Let $X$ be a metric, connected, locally connected and locally compact space, and let $U$ be an open connected subspace of $X$. Is $\overline{U}$ always locally connected?
I´m writing a thesis about Peano spaces and this would be useful if it were true, but I haven´t been able to prove it or find any counterexamples.
On
Expanding on the previous answer, it's not true even if $U$ is connected and bounded and $X$ is a continuum. Just let $X$ be a large, closed disc in the plane and let $U$ be a tubular neighborhood of sin$(\frac{1}{x})$ near $0$.
The spaces you want are the hlc spaces. Look at examples of Peano curves that aren't hlc for more sophisticated obstructions.
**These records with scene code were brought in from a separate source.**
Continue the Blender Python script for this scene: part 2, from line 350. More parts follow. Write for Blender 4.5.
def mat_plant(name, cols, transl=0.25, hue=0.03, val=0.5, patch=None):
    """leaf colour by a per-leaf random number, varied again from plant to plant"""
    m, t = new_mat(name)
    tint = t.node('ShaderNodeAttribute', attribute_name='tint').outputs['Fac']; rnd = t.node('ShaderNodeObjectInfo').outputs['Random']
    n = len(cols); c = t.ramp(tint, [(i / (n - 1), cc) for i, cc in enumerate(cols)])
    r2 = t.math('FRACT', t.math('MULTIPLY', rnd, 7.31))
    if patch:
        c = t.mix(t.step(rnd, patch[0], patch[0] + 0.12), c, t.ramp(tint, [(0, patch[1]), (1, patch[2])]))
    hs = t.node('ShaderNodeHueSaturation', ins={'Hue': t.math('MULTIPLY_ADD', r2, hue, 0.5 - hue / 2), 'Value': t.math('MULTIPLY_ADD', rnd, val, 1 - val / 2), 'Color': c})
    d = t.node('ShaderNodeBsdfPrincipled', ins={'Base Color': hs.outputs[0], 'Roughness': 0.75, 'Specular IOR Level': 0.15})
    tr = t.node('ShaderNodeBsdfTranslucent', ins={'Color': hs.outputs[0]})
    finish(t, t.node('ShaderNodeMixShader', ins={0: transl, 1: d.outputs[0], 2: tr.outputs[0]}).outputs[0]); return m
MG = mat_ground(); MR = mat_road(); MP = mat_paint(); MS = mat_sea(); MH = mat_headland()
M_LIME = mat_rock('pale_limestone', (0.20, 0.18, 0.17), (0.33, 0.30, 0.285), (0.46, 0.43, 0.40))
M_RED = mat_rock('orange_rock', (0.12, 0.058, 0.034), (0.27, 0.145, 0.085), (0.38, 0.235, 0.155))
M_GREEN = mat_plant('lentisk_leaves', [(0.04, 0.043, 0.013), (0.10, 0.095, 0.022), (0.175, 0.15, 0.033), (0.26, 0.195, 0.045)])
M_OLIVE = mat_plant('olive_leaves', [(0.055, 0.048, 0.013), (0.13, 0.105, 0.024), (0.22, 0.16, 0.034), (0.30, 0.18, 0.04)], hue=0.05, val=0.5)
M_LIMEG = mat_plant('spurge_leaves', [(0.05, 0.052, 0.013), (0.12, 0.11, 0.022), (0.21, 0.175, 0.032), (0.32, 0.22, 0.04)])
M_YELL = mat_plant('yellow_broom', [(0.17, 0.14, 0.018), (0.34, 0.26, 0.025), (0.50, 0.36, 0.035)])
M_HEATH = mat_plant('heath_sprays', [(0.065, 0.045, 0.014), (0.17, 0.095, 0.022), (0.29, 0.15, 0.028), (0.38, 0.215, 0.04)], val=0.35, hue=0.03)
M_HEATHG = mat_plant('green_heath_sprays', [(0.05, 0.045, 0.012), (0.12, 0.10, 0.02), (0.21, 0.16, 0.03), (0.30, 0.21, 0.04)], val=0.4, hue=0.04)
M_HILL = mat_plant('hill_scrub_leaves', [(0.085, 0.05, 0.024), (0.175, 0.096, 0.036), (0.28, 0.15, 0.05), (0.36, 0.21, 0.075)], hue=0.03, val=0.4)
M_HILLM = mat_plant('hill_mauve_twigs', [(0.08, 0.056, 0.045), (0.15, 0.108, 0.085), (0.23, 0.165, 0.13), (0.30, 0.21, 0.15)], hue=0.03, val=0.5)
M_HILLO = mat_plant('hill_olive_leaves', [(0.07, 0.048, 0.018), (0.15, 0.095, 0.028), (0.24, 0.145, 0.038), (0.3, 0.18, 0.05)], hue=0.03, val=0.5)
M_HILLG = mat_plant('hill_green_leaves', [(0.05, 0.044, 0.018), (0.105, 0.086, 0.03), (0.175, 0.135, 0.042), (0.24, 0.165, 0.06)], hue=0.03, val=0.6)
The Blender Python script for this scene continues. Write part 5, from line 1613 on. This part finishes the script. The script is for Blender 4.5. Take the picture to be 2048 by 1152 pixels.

No. Let $X=\mathbb{R}^2$ and define $U$ as follows:
$$U_n=\bigg(\frac{1}{n}-\epsilon_n,\frac{1}{n}+\epsilon_n\bigg)\times\mathbb{R}$$
We choose each $\epsilon_n>0$ so that closures of those subsets are pairwise disjoint, something like $\frac{1}{2n(n+1)}$.
Then we put
$$V=\mathbb{R}\times(-1,1)$$ $$U=V\cup\bigcup_{n=1}^\infty U_n$$
The role of $V$ is only to ensure that $U$ is connected. $U$ is also open but for $W=\{0\}\times\mathbb{R}$ we get
$$\overline{U}=\overline{V}\cup\bigcup_{n=1}^\infty \overline{U_n}\cup W$$
which is not locally connected (points at $W$ outside of $\overline{V}$ don't have small enough connected neighbourhoods).
This example can easily be modified to exclude $X$ compact as well. Simply consider $X=[-x,x]^2$ square for $x>1$ and then our open subset is $U\cap X$.